As previously mentioned there are no rules when it comes to fika, but one of my favorite treats to enjoy with my coffee are Swedish chocolate balls. (If you know anything about me you know how extrememly dificult it was for me to decide on just one treat). Here’s the recipe so you too can enjoy a moment of Swedish fika in your busy busy day:

Ingredients:

  • 2 dl oats
  • 1 dl sugar
  • 1 teaspoon vanilla sugar
  • 1 tablespoon cold coffee
  • 2 tablespoons cocoa
  • 150g butter 
  • Coconut shavings or sprinkles or both


Directions:

  1. Convert everything to cups if you don’t have a deciliter measuring device. I’ll help you get there by telling you that 1 dl is 0.42 cups.
  2. Mix all ingredients except the coconut/sprinkles in a bowl.
  3. Roll mixture into balls. Larger balls will be about 1.5 inches in diameter smaller balls can be about 1 inch in diameter.
  4. Pour a small amount of coconut (or sprinkles) on a plate, one or two handfuls will be enough to get started. Coat the balls with coconut or sprinkles by rolling them around the plate. As the coconut/sprinkles run out, add more to the plate. 
  5. Makes about 14 large balls or 20 small balls.

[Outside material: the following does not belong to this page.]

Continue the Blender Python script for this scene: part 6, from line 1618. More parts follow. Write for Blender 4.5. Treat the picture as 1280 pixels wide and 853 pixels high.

Side bar: For those of you who like words, I just had to check the etymology of the word “fika” and according to professor Lars-Gunnar Andersson at the University of Gothenburg the word fika comes from an alternate form of a Swedish word for coffee (kaffi). The word “kaffi” is cut in the middle and each side swapped, as a type of slang (since that just seems like the easiest kind of slang there is…) which results in “fika“!